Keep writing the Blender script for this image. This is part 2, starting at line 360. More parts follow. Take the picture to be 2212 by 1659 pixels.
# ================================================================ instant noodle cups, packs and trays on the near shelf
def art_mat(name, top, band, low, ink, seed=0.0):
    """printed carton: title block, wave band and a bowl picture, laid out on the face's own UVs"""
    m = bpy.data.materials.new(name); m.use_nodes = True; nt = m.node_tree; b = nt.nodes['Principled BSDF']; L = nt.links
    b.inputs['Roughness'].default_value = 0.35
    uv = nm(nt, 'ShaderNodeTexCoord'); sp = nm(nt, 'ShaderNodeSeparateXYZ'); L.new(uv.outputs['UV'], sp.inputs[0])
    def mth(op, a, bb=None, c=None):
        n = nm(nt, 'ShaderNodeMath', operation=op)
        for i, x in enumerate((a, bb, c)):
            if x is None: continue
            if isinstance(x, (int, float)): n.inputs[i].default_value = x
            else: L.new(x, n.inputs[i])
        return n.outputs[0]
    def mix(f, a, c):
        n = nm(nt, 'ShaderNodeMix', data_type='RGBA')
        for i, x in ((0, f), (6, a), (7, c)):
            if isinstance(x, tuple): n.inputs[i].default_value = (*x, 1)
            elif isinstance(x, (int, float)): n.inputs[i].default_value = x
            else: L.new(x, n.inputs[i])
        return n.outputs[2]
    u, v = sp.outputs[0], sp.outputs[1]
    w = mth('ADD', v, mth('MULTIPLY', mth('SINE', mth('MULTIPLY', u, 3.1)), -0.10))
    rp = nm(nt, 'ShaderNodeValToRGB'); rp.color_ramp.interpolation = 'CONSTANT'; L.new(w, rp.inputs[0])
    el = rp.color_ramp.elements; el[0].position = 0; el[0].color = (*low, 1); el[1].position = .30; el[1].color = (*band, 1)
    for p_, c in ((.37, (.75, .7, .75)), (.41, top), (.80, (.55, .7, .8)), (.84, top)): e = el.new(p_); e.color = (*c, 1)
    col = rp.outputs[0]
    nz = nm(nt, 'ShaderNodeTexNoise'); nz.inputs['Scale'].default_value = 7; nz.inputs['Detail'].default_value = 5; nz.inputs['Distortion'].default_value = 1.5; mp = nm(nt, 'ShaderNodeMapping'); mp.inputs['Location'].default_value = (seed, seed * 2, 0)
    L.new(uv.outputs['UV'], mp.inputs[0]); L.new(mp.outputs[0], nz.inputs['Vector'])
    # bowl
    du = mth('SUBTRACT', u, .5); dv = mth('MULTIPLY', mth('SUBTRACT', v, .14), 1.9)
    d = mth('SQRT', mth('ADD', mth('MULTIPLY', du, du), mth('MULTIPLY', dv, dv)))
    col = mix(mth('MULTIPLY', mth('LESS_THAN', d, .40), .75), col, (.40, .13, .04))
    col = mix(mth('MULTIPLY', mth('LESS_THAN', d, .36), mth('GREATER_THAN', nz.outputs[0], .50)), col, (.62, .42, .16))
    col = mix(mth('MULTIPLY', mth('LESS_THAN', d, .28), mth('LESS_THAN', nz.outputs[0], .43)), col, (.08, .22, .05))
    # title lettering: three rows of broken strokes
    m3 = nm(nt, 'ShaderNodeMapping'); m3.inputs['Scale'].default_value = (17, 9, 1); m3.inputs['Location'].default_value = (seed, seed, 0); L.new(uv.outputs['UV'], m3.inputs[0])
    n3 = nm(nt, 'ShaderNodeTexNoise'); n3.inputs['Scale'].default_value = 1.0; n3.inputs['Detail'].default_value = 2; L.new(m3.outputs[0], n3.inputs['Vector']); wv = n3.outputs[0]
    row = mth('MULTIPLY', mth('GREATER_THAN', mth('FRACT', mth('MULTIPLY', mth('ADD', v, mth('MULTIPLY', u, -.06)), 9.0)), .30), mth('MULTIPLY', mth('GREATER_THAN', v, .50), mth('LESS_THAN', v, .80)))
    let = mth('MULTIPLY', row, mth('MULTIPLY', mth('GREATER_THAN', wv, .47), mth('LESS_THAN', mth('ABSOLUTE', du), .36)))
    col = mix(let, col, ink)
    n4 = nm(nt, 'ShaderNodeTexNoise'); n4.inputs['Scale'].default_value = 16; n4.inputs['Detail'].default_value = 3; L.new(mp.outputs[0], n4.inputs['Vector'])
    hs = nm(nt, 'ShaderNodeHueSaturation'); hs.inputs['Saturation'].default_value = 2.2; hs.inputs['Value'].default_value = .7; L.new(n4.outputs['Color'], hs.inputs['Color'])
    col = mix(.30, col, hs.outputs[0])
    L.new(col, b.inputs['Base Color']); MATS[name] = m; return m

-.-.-

> _Set exercise_
Restate the whole listing exactly.

> _Finished exercise_
Keep writing the Blender script for this image. This is part 2, starting at line 360. More parts follow. Take the picture to be 2212 by 1659 pixels.
# ================================================================ instant noodle cups, packs and trays on the near shelf
def art_mat(name, top, band, low, ink, seed=0.0):
    """printed carton: title block, wave band and a bowl picture, laid out on the face's own UVs"""
    m = bpy.data.materials.new(name); m.use_nodes = True; nt = m.node_tree; b = nt.nodes['Principled BSDF']; L = nt.links
    b.inputs['Roughness'].default_value = 0.35
    uv = nm(nt, 'ShaderNodeTexCoord'); sp = nm(nt, 'ShaderNodeSeparateXYZ'); L.new(uv.outputs['UV'], sp.inputs[0])
    def mth(op, a, bb=None, c=None):
        n = nm(nt, 'ShaderNodeMath', operation=op)
        for i, x in enumerate((a, bb, c)):
            if x is None: continue
            if isinstance(x, (int, float)): n.inputs[i].default_value = x
            else: L.new(x, n.inputs[i])
        return n.outputs[0]
    def mix(f, a, c):
        n = nm(nt, 'ShaderNodeMix', data_type='RGBA')
        for i, x in ((0, f), (6, a), (7, c)):
            if isinstance(x, tuple): n.inputs[i].default_value = (*x, 1)
            elif isinstance(x, (int, float)): n.inputs[i].default_value = x
            else: L.new(x, n.inputs[i])
        return n.outputs[2]
    u, v = sp.outputs[0], sp.outputs[1]
    w = mth('ADD', v, mth('MULTIPLY', mth('SINE', mth('MULTIPLY', u, 3.1)), -0.10))
    rp = nm(nt, 'ShaderNodeValToRGB'); rp.color_ramp.interpolation = 'CONSTANT'; L.new(w, rp.inputs[0])
    el = rp.color_ramp.elements; el[0].position = 0; el[0].color = (*low, 1); el[1].position = .30; el[1].color = (*band, 1)
    for p_, c in ((.37, (.75, .7, .75)), (.41, top), (.80, (.55, .7, .8)), (.84, top)): e = el.new(p_); e.color = (*c, 1)
    col = rp.outputs[0]
    nz = nm(nt, 'ShaderNodeTexNoise'); nz.inputs['Scale'].default_value = 7; nz.inputs['Detail'].default_value = 5; nz.inputs['Distortion'].default_value = 1.5; mp = nm(nt, 'ShaderNodeMapping'); mp.inputs['Location'].default_value = (seed, seed * 2, 0)
    L.new(uv.outputs['UV'], mp.inputs[0]); L.new(mp.outputs[0], nz.inputs['Vector'])
    # bowl
    du = mth('SUBTRACT', u, .5); dv = mth('MULTIPLY', mth('SUBTRACT', v, .14), 1.9)
    d = mth('SQRT', mth('ADD', mth('MULTIPLY', du, du), mth('MULTIPLY', dv, dv)))
    col = mix(mth('MULTIPLY', mth('LESS_THAN', d, .40), .75), col, (.40, .13, .04))
    col = mix(mth('MULTIPLY', mth('LESS_THAN', d, .36), mth('GREATER_THAN', nz.outputs[0], .50)), col, (.62, .42, .16))
    col = mix(mth('MULTIPLY', mth('LESS_THAN', d, .28), mth('LESS_THAN', nz.outputs[0], .43)), col, (.08, .22, .05))
    # title lettering: three rows of broken strokes
    m3 = nm(nt, 'ShaderNodeMapping'); m3.inputs['Scale'].default_value = (17, 9, 1); m3.inputs['Location'].default_value = (seed, seed, 0); L.new(uv.outputs['UV'], m3.inputs[0])
    n3 = nm(nt, 'ShaderNodeTexNoise'); n3.inputs['Scale'].default_value = 1.0; n3.inputs['Detail'].default_value = 2; L.new(m3.outputs[0], n3.inputs['Vector']); wv = n3.outputs[0]
    row = mth('MULTIPLY', mth('GREATER_THAN', mth('FRACT', mth('MULTIPLY', mth('ADD', v, mth('MULTIPLY', u, -.06)), 9.0)), .30), mth('MULTIPLY', mth('GREATER_THAN', v, .50), mth('LESS_THAN', v, .80)))
    let = mth('MULTIPLY', row, mth('MULTIPLY', mth('GREATER_THAN', wv, .47), mth('LESS_THAN', mth('ABSOLUTE', du), .36)))
    col = mix(let, col, ink)
    n4 = nm(nt, 'ShaderNodeTexNoise'); n4.inputs['Scale'].default_value = 16; n4.inputs['Detail'].default_value = 3; L.new(mp.outputs[0], n4.inputs['Vector'])
    hs = nm(nt, 'ShaderNodeHueSaturation'); hs.inputs['Saturation'].default_value = 2.2; hs.inputs['Value'].default_value = .7; L.new(n4.outputs['Color'], hs.inputs['Color'])
    col = mix(.30, col, hs.outputs[0])
    L.new(col, b.inputs['Base Color']); MATS[name] = m; return m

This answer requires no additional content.